[Begin]

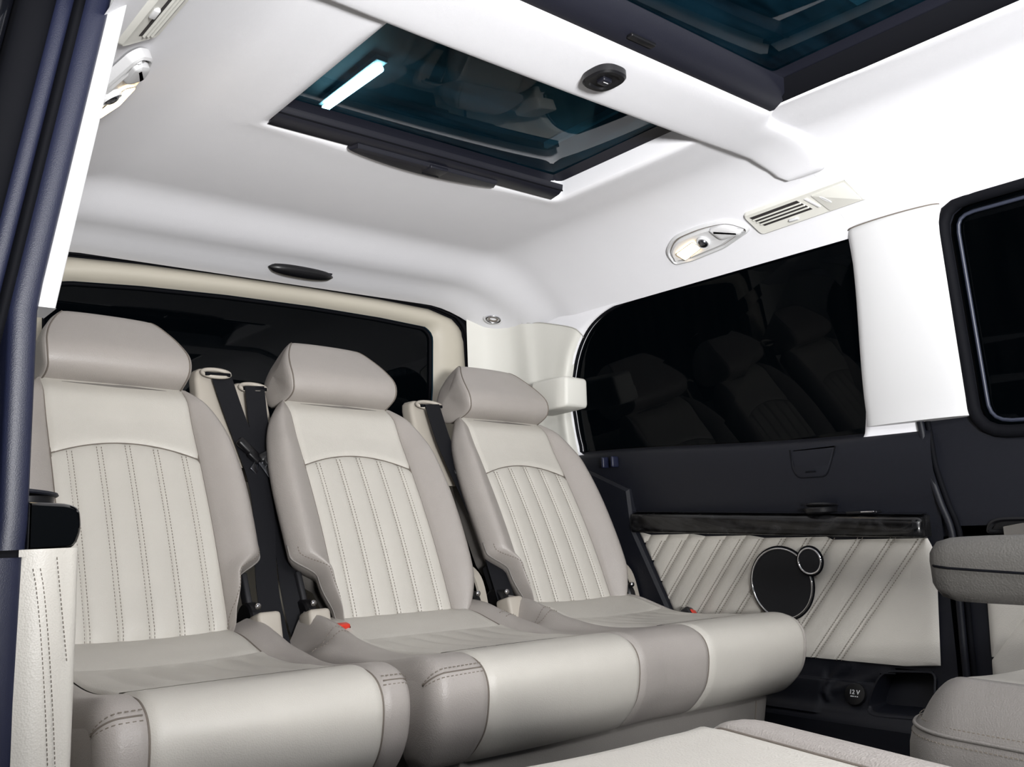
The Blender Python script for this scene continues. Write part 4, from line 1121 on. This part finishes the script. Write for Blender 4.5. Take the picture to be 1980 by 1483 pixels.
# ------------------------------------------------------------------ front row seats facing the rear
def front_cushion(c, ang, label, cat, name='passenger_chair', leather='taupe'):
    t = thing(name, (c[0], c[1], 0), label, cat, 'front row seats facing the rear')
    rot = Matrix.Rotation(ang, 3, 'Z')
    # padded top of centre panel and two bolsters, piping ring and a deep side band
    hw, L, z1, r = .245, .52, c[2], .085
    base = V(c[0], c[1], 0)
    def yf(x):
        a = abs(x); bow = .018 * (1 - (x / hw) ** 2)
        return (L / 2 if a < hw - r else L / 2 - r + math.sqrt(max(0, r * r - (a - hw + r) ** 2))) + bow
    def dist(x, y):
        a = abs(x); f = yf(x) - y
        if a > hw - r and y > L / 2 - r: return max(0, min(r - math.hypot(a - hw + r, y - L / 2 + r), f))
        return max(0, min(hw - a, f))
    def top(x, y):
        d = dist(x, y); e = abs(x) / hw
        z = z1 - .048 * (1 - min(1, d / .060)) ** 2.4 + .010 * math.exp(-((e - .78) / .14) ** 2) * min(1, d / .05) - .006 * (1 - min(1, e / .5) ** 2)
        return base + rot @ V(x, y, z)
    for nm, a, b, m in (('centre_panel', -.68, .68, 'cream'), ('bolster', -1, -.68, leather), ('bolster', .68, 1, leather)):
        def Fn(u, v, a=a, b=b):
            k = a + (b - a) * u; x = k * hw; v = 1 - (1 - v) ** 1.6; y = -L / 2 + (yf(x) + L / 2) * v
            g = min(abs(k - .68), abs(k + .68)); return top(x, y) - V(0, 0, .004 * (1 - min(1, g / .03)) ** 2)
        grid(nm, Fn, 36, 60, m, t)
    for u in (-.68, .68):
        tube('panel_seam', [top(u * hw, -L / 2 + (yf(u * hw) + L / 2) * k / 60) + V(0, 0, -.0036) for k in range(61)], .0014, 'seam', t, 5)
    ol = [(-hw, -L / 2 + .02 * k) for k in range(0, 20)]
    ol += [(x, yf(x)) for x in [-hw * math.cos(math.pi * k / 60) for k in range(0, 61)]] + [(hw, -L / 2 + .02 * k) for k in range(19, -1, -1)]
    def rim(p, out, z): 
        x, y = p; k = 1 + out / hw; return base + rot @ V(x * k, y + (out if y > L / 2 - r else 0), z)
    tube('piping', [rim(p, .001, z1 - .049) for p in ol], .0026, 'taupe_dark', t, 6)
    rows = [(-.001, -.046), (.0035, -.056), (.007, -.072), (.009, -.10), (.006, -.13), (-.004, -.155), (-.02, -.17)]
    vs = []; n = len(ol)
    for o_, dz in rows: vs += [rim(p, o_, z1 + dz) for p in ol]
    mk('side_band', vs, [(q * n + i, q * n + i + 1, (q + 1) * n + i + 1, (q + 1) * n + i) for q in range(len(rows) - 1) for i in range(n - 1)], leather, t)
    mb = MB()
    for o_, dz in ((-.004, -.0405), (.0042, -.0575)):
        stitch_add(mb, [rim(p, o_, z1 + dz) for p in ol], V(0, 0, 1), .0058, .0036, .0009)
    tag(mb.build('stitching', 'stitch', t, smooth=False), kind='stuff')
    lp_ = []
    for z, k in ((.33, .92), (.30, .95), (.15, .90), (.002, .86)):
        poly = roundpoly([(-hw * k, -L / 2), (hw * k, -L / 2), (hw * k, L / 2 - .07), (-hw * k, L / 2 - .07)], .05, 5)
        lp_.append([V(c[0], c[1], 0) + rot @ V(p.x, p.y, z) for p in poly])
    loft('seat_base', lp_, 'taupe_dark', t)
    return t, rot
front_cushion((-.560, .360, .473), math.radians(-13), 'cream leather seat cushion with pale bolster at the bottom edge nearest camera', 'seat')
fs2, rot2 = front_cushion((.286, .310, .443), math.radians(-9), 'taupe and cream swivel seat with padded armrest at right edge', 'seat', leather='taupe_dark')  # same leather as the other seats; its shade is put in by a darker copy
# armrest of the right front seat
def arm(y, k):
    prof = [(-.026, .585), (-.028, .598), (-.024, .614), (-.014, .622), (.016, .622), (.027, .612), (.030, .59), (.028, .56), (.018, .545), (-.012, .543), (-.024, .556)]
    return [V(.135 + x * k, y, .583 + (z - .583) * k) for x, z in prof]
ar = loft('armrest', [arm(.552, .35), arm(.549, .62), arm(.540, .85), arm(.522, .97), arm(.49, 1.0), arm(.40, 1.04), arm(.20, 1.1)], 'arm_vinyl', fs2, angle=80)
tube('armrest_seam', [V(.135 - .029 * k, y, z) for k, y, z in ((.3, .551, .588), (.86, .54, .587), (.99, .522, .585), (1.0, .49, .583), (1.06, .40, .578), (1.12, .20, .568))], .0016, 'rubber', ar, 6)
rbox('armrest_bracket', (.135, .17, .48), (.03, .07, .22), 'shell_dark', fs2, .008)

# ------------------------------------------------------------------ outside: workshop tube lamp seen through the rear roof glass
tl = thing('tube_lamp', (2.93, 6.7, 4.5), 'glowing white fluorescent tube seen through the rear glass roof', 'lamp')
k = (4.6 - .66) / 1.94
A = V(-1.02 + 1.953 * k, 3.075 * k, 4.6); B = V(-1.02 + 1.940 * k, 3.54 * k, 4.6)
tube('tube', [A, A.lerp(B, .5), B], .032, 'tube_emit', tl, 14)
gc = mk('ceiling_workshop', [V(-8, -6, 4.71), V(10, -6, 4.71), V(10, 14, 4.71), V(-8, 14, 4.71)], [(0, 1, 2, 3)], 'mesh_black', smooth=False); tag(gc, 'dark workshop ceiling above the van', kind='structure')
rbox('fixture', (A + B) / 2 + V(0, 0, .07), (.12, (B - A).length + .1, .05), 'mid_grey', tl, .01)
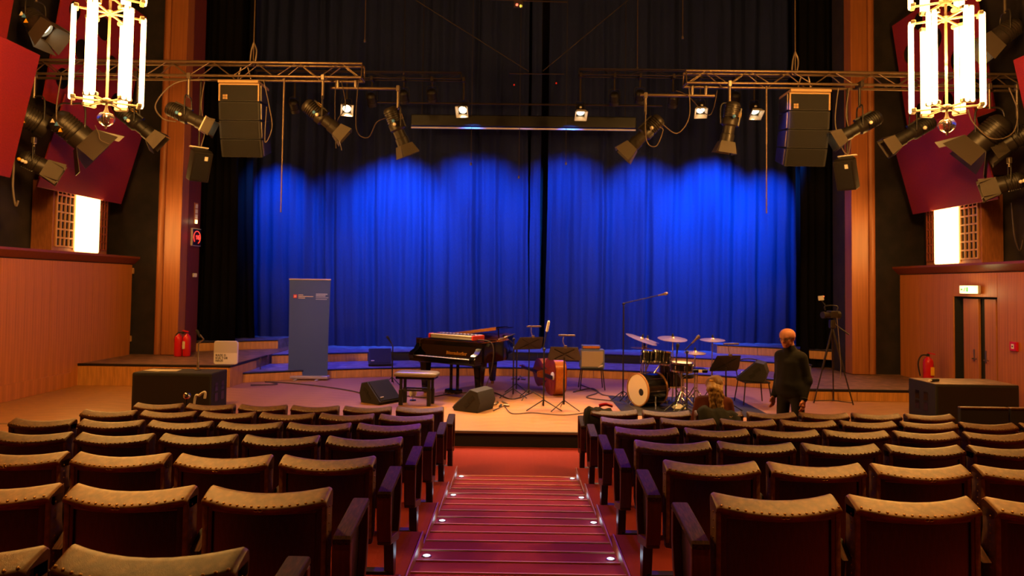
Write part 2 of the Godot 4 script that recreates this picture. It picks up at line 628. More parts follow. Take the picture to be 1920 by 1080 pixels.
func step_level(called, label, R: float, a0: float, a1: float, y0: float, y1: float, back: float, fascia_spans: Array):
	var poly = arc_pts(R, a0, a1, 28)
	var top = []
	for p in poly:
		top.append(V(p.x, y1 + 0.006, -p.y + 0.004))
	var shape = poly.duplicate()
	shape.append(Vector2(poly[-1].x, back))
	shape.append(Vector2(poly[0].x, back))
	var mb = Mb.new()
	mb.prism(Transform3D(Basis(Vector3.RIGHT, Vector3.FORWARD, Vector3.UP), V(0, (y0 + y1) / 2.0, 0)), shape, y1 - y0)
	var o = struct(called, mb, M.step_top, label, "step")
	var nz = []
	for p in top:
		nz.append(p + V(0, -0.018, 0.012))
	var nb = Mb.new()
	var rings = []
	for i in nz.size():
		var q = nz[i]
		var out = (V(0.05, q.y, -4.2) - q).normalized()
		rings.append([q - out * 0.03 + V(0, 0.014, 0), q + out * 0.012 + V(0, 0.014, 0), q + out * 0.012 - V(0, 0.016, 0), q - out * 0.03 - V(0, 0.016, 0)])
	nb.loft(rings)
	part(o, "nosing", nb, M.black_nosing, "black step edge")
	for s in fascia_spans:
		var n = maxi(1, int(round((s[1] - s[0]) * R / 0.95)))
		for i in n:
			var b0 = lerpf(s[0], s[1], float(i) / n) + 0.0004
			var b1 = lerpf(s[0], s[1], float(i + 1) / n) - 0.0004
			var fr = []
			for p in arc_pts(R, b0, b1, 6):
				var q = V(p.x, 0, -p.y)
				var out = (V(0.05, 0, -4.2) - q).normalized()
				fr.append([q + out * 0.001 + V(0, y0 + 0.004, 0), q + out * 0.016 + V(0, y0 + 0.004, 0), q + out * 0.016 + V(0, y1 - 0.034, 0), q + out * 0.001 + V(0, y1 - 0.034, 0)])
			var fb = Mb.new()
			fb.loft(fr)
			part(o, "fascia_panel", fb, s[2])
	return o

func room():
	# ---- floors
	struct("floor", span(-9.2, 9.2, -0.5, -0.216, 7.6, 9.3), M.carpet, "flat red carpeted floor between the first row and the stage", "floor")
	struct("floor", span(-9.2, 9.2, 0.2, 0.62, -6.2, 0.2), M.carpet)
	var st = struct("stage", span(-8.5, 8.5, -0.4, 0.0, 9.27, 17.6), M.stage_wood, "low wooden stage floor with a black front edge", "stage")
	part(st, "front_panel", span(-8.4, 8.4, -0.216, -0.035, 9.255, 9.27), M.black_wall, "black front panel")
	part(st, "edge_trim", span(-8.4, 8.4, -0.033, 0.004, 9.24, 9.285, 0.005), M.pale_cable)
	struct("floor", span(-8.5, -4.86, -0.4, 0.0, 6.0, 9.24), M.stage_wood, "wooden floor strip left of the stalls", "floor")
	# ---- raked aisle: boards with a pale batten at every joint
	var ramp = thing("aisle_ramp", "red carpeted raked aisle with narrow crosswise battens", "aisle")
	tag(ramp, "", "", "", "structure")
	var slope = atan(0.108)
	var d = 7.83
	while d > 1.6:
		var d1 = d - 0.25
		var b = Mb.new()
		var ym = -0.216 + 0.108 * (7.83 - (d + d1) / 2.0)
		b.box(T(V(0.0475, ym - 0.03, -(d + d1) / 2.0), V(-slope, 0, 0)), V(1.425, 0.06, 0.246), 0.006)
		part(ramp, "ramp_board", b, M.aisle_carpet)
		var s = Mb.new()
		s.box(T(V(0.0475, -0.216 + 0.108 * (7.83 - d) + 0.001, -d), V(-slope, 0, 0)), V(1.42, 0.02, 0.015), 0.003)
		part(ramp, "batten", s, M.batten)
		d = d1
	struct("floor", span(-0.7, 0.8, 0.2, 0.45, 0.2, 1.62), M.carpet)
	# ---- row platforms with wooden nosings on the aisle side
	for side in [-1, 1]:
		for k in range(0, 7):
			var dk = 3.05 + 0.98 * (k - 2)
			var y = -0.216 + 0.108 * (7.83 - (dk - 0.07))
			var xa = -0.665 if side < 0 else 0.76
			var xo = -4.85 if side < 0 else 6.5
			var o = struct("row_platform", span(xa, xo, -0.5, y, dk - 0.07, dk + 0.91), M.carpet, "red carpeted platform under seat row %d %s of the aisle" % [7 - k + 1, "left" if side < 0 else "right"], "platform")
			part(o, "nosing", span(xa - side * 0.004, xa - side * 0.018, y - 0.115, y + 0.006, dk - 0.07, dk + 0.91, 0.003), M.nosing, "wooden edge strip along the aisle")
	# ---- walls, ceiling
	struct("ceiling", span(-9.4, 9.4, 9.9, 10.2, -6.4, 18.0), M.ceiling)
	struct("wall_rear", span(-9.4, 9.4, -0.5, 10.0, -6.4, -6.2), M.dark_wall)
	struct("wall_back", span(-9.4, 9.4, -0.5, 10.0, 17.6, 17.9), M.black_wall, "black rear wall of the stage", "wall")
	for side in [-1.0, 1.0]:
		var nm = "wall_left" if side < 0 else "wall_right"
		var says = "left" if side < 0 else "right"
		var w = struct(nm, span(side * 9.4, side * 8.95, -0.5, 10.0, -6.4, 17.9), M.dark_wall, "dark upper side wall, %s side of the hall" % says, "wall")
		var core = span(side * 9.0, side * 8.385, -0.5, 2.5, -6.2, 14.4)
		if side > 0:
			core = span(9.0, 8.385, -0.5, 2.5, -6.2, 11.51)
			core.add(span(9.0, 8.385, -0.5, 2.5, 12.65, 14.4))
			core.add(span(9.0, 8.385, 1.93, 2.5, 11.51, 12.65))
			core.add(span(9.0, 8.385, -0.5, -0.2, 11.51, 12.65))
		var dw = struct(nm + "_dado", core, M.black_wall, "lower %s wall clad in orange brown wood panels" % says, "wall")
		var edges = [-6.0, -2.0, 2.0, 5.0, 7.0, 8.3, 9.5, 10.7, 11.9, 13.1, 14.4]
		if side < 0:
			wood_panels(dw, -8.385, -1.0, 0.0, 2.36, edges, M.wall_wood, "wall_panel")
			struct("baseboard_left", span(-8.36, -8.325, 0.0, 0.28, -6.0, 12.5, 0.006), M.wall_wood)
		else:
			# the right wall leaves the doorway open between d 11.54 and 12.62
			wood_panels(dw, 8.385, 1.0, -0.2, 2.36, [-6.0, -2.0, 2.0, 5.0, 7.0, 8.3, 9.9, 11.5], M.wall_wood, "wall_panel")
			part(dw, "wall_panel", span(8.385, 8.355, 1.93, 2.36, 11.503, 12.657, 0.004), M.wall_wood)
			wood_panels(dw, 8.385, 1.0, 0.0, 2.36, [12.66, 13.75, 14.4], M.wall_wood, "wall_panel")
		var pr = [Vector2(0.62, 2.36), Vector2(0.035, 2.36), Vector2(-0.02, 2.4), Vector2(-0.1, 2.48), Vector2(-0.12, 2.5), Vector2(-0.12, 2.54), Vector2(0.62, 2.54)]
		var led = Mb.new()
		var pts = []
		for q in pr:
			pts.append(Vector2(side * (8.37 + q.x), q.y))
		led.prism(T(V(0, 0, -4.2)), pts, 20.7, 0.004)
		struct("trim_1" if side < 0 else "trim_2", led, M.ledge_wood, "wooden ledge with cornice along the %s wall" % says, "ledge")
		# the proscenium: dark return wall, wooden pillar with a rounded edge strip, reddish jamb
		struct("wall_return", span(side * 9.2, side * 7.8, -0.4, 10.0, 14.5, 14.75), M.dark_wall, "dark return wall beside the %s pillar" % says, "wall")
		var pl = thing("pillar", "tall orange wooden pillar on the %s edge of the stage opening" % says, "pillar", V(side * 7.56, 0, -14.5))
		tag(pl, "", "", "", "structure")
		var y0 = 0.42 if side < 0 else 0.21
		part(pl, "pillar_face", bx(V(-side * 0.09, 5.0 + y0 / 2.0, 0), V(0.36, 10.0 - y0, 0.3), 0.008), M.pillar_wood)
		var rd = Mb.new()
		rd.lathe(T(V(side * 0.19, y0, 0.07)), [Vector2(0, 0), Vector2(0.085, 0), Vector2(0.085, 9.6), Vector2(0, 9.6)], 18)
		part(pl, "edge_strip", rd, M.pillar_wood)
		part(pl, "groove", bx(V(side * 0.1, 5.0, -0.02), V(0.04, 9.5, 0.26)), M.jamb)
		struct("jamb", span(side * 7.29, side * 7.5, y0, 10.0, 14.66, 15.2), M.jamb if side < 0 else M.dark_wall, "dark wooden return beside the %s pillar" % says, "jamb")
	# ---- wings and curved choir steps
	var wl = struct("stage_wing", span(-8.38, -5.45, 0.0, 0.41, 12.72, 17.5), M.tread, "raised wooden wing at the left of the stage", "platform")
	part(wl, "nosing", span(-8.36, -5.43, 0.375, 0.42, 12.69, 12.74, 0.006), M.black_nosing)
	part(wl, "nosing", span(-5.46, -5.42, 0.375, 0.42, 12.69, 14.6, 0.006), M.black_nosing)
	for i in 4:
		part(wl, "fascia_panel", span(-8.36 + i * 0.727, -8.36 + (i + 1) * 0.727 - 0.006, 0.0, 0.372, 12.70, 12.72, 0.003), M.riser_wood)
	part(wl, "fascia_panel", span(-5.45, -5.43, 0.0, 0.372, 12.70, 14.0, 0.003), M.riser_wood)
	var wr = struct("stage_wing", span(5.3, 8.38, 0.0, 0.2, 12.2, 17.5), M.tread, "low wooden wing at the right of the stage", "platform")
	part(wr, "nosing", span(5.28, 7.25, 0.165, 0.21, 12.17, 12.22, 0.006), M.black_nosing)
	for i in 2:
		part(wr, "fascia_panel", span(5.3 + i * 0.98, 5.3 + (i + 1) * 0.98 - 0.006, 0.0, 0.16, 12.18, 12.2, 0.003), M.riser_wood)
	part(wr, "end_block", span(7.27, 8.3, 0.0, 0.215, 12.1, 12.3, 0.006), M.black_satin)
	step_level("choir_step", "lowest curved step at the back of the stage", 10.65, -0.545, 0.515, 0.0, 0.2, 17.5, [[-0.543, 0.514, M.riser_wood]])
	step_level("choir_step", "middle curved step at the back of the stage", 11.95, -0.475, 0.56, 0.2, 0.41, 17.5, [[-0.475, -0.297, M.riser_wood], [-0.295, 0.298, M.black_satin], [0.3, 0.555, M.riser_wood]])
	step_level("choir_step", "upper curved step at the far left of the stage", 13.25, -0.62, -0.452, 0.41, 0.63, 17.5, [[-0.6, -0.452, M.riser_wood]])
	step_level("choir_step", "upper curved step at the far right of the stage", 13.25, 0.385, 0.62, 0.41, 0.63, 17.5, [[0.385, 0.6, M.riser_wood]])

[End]

Determine the number of lines in the listing that contain the string "pixels". Write that number and nothing else.

* WRITTEN SOLUTION *
2